**Written instruction**
List all lines of the data that include the string "scene".

**Dataset content**
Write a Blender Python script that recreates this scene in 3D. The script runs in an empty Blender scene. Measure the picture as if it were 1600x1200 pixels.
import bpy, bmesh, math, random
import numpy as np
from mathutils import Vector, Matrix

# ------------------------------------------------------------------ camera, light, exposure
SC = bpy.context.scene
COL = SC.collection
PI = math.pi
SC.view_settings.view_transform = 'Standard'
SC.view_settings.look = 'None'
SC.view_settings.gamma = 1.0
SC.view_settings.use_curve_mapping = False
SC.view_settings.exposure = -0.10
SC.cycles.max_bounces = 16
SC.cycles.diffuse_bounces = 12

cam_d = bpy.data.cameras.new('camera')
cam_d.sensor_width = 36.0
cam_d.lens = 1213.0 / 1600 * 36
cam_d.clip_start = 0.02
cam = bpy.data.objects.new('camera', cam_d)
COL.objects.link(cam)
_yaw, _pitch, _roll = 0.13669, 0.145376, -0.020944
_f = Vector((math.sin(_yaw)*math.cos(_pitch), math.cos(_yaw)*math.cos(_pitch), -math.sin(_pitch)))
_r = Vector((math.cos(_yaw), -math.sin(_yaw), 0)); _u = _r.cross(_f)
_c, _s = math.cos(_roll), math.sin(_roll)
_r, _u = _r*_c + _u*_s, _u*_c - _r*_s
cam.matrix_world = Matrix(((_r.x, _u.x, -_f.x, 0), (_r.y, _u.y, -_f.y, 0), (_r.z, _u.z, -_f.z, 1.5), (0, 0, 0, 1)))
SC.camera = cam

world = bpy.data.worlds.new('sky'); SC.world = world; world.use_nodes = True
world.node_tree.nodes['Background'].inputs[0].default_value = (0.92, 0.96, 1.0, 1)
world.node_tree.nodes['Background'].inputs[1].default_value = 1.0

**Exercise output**
Write a Blender Python script that recreates this scene in 3D. The script runs in an empty Blender scene. Measure the picture as if it were 1600x1200 pixels.
SC = bpy.context.scene